Data shown |
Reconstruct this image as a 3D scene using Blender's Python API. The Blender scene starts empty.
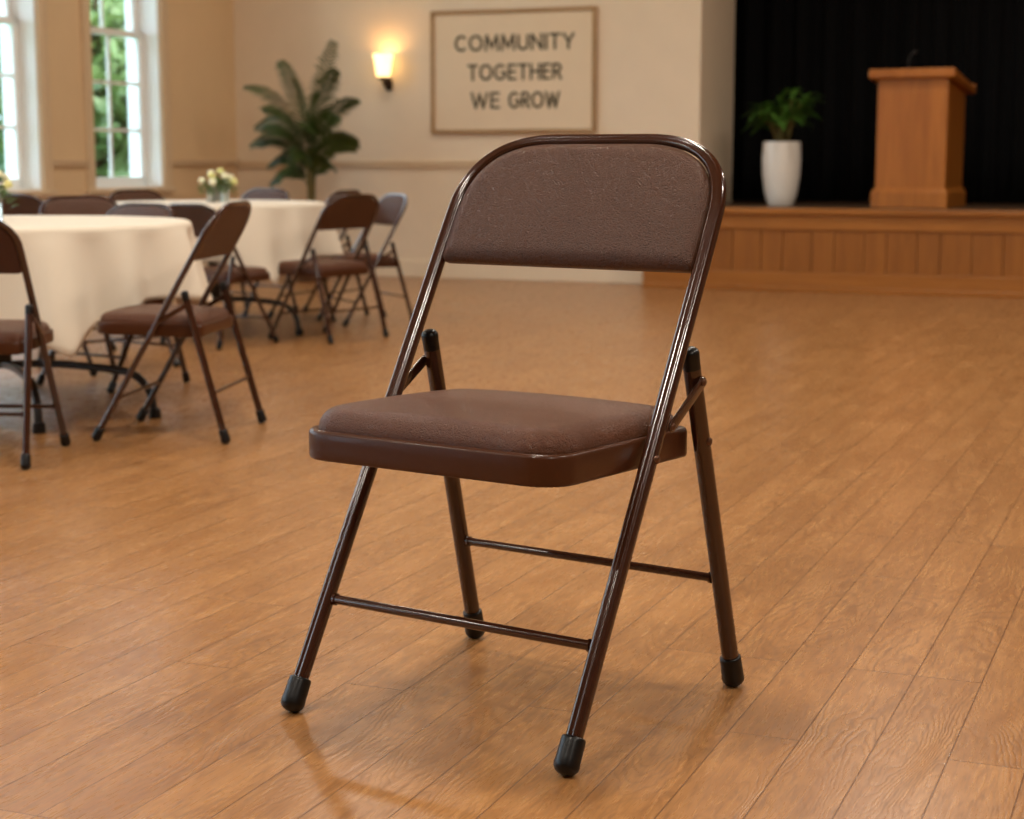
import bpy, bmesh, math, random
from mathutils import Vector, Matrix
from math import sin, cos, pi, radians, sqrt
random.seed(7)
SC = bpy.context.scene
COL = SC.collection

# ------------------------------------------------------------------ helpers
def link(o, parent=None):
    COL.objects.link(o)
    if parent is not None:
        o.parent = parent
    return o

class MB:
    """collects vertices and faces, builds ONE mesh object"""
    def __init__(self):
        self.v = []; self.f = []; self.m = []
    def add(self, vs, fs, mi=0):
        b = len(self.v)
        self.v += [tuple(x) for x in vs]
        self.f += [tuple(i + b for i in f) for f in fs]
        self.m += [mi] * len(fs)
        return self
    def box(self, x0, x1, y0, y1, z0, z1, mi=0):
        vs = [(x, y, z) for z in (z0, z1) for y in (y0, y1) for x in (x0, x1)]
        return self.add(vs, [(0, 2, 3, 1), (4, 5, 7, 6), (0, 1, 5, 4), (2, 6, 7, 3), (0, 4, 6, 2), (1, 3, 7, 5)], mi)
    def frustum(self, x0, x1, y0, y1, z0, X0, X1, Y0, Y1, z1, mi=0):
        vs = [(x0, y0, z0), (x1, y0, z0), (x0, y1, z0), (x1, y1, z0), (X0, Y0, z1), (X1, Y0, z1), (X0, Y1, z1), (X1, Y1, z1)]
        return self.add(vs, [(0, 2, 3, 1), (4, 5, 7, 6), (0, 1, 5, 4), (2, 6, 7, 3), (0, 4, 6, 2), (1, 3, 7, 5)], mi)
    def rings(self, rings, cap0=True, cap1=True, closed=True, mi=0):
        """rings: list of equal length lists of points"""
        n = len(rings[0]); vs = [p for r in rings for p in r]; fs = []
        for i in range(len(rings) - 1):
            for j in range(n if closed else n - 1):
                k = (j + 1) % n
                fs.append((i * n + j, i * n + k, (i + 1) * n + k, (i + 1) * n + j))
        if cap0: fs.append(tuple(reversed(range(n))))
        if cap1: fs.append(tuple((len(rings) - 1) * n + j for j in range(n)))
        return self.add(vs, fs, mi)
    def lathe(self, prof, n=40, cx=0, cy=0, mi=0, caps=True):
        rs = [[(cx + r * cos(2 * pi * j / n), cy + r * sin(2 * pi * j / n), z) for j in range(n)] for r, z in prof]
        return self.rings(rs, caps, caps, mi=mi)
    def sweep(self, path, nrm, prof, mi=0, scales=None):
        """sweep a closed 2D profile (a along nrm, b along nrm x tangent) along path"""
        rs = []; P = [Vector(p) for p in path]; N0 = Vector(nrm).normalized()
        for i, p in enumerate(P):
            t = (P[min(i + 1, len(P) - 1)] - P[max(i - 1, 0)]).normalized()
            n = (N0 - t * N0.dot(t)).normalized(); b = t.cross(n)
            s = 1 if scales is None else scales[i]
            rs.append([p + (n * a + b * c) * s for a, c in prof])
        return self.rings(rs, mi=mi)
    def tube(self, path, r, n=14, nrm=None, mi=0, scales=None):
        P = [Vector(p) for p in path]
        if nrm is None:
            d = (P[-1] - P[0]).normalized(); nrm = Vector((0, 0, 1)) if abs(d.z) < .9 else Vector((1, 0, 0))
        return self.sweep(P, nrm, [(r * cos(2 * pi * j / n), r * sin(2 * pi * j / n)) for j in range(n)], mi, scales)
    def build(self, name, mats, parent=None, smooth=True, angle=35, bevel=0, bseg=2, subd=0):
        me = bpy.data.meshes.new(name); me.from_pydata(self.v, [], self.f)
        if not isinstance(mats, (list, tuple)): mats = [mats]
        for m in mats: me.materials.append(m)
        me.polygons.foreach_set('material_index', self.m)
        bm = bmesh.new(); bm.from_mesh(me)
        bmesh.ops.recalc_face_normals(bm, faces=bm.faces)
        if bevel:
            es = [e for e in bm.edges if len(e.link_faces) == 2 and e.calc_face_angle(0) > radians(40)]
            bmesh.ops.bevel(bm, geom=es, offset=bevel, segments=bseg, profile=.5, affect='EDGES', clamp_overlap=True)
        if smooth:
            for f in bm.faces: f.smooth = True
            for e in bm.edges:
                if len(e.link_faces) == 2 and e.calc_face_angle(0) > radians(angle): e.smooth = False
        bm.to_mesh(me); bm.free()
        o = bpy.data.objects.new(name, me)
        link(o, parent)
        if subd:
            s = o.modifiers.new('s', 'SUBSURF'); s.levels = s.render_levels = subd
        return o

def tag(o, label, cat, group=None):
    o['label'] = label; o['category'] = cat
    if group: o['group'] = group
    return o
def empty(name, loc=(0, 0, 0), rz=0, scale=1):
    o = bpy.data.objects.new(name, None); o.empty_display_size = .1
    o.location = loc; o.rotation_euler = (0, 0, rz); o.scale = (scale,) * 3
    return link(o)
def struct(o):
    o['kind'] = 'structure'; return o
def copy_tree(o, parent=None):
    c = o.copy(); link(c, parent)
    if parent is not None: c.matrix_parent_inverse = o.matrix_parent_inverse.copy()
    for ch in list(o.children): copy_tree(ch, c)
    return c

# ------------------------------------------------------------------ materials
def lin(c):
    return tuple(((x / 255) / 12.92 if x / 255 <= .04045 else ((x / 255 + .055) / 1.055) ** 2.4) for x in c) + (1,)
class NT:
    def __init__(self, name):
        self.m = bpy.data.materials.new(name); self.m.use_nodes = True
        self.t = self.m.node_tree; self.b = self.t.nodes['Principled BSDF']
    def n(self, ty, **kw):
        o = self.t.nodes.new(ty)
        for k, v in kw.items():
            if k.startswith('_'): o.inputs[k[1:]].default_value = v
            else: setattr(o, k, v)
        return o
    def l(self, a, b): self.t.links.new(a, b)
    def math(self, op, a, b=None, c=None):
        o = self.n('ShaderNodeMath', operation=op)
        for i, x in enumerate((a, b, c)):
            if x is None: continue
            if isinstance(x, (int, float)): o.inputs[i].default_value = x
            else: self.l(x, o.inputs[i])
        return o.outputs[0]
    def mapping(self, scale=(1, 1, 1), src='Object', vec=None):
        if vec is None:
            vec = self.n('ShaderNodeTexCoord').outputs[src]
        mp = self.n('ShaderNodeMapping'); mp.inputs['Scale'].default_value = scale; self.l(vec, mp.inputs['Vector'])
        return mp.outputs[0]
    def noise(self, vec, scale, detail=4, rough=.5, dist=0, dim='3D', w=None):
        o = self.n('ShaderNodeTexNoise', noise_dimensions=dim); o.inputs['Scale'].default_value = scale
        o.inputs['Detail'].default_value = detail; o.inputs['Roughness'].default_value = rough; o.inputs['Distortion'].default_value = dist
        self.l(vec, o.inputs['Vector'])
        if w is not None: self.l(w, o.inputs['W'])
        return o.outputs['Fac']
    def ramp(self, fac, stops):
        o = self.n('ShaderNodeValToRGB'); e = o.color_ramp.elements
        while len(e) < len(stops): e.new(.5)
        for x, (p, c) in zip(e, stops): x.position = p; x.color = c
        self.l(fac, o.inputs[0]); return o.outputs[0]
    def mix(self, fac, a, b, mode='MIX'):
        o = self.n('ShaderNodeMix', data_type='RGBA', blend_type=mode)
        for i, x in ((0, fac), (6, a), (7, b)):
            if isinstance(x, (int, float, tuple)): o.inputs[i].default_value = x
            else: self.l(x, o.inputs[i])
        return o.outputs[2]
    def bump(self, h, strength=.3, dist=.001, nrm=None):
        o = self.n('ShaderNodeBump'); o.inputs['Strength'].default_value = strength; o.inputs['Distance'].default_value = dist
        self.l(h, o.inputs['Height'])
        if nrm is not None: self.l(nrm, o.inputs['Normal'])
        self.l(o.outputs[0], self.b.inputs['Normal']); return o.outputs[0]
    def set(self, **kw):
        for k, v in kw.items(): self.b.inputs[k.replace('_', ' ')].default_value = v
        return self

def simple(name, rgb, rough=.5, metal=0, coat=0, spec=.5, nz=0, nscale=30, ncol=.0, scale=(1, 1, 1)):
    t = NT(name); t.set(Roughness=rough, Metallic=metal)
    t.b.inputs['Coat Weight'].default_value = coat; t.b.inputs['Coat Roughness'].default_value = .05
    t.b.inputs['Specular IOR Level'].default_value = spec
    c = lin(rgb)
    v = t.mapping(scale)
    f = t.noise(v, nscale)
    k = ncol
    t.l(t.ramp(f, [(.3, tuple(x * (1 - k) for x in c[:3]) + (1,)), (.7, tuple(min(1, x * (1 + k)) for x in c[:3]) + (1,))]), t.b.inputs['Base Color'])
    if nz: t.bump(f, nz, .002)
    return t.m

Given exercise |
Exactly as written, please give again the lines from the beginning of the listing through the line containing "COL = SC.collection", inclusive, without any pictures.

Reply |
Reconstruct this image as a 3D scene using Blender's Python API. The Blender scene starts empty.
import bpy, bmesh, math, random
from mathutils import Vector, Matrix
from math import sin, cos, pi, radians, sqrt
random.seed(7)
SC = bpy.context.scene
COL = SC.collection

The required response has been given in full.